下町を多面的に問うシンポジウムとそのプロセスを展示する

「下町物語2017〜2019」リサーチ記録より、撮影:福永一夫

「下町とは何か?」
という根本的な問いをテーマにした3カ年のプロジェクトを始動します。
街の風景や建築物を作品に組込み、独自の都市文化論を展開する美術家・文筆家の森村泰昌が、庶民文化と都市開発、欧米諸国とアジアなど、“私たち”の価値観を醸成する事物をさまざまに感受・考察し、「下町」的なるものをめぐる物語や風景を創作します。
プロローグである今年は、関西三都の下町をリサーチしつつも、特定の町を越えた、どこにもない架空の「下町」についてのエスキースを披露するとともに、関連する新作の映像作品の上映とシンポジウムを開催します。

[展示]
「下町物語プロジェクト2017~2019」序説
2017年11月3日(金)〜25日(土)11時〜17時※月曜日休業
会場:旧駒ヶ林保育所(神戸市長田区駒ヶ林町5丁目8-6)|有料:500円
出展者:森村泰昌(美術家・文筆家)、原澤祥輝(たこやきフレンド店主)、中村雄二郎(理容中村店主・中村美術館)、森本忠義(駒ヶ林3丁目空地見守り人)、柿原三代治(元柿原板金店店主)、柴田幸房(お好み焼志ば多店主)、堀之内薫(hairおしゃれ店主)
森村泰昌新作映像作品上映会とシンポジウム
新作映像作品 「Dr.Super Dry-我が輩は辛口である-」
シンポジウム 「そもそも下町ってなんやろか」
2017年11月12日(日)17時30分〜20時
会場:ArtTheater dB KOBE(神戸市長田区久保町6-1-1 4F)|有料1,000円(※要事前web申込)
基調講演者|山田創平(社会学者 京都精華大学人文学部総合人文学科長・准教授)
登壇者|森村泰昌(美術家・文筆家)、上田假奈代(cocoroom代表)、石原友明(京都市立芸術大学芸術資源研究センター 所長)、佐藤知久(京都市立芸術大学芸術資源研究センター 准教授)、横堀ふみ(ダンスボックス ディレクター)
進行|木ノ下智恵子(プロジェクトディレクター・大阪大学21世紀懐徳堂 准教授)
参加アーティスト:森村泰昌
主催|新長田アートコモンズ実行委員会
共催|大阪大学21世紀懐徳堂
協力|京都市立芸術大学芸術資源研究センター、
NPO法人こえとことばとこころの部屋cocoroom
助成:神戸市芸術文化活動助成
ゲストキュレーター:木ノ下智恵子
アートプロデューサー・大阪大学21世紀懐徳堂 准教授。
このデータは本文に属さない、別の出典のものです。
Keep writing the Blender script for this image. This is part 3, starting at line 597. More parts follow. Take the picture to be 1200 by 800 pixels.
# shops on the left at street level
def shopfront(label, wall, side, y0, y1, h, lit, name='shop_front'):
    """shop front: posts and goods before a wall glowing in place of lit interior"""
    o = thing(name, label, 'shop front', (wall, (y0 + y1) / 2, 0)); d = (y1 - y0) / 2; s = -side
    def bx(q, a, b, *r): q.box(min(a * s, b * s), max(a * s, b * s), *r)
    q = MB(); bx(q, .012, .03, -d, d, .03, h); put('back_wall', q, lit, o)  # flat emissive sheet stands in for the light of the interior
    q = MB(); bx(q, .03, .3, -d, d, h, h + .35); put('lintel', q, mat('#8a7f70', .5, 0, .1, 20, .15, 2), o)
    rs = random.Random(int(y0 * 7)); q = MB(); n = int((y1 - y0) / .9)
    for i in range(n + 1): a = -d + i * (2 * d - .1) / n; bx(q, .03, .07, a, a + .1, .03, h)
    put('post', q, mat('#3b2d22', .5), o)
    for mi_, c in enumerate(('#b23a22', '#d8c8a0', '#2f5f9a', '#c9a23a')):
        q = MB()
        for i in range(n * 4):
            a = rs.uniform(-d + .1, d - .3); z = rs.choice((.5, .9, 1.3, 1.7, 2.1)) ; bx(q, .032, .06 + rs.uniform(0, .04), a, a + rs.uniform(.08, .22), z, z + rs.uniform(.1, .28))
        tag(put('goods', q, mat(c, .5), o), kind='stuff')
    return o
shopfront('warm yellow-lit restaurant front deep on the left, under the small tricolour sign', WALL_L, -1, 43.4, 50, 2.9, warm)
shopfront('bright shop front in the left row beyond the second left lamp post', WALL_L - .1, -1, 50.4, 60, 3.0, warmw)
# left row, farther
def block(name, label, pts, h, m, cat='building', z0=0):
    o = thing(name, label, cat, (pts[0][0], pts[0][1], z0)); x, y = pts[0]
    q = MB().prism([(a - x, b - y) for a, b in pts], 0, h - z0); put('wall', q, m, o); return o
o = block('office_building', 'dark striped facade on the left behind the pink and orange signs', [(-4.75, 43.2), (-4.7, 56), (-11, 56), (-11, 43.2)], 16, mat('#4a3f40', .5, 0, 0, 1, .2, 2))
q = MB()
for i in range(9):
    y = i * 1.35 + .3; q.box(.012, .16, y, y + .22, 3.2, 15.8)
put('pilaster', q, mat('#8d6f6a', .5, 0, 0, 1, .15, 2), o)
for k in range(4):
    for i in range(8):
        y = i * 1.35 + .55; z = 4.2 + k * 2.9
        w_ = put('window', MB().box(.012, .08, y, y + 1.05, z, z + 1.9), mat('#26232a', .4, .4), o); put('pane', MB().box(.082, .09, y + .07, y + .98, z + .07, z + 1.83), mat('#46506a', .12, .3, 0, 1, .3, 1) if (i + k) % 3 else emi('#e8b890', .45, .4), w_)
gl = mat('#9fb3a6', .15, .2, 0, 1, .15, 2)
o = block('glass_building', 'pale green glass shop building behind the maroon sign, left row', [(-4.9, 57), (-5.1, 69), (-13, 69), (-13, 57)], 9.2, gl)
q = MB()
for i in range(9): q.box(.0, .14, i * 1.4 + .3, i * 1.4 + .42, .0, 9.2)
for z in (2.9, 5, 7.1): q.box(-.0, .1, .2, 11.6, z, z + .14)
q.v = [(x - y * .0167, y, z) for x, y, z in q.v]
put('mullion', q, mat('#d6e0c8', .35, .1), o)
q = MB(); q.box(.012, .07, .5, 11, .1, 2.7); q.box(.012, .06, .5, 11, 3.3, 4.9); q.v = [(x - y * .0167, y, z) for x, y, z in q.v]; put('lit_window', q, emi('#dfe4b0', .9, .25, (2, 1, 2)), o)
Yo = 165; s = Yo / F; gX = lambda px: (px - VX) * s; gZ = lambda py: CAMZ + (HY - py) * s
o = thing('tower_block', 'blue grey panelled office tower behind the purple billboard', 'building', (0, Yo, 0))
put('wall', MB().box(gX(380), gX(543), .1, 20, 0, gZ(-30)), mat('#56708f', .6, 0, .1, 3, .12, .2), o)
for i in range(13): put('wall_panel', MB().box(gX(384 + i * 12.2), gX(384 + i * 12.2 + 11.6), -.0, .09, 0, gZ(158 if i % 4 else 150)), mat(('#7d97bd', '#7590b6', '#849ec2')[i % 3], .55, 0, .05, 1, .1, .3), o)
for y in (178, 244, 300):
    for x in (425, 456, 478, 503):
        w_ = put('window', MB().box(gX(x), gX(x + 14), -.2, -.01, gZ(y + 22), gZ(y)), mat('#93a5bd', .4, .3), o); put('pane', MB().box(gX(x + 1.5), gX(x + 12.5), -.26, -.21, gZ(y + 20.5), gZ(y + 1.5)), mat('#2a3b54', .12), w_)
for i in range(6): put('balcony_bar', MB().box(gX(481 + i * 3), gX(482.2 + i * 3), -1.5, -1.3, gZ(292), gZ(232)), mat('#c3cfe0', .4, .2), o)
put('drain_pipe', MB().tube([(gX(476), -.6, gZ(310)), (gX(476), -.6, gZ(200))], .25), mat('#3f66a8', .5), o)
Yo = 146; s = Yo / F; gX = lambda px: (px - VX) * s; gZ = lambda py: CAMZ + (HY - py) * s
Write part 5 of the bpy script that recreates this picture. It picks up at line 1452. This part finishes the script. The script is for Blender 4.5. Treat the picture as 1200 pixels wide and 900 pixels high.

神戸芸術工科大学大学院修了。専門は現代芸術、文化政策、事業プロデュース等。1996年~2005年神戸アートビレッジセンター美術プロデューサーを経て2005-2015年度まで大阪大学コミュニケーションデザイン・センター(CSCD)などを経て2017年4月より現職。大阪大学では企業とNPOによる社学連携コミュニティースペース「アートエリアB1」の運営などに従事。現代美術家の個展、若手芸術家育成プログラム、アートマネジメント講座、都市や近代産業遺産のアートプロジェクトなどを多数手がける。その他、愛知県・神戸市・高松市・枚方市・企業等の芸術文化関連の委員・審査委員を務め、芸術文化条例の策定や文化政策に寄与している。

ARTIST-森村泰昌「下町物語」
Yasumasa Morimura
森村泰昌
1951年大阪市生まれ。大阪市在住。京都市立芸術大学美術学部卒業、専攻科修了。 1985年、ゴッホの自画像に扮するセルフポートレイト写真を制作。以降、今日に至るまで、一貫して「自画像的作品」をテーマに作品を作り続ける。主な国内での個展に、「美に至る病/女優になった私」(横浜美術館1996)、「空想美術館/絵画になった私」(東京都現代美術館他1998)、「なにものかへのレクイエム/戦場の頂上の芸術」(東京都写真美術館他2010)、『自画像の美術史―「私」と「わたし」が出会うとき』(国立国際美術館)など。文筆の仕事も多く「まねぶ美術史」「露地庵先生のアンポン譚」などがある。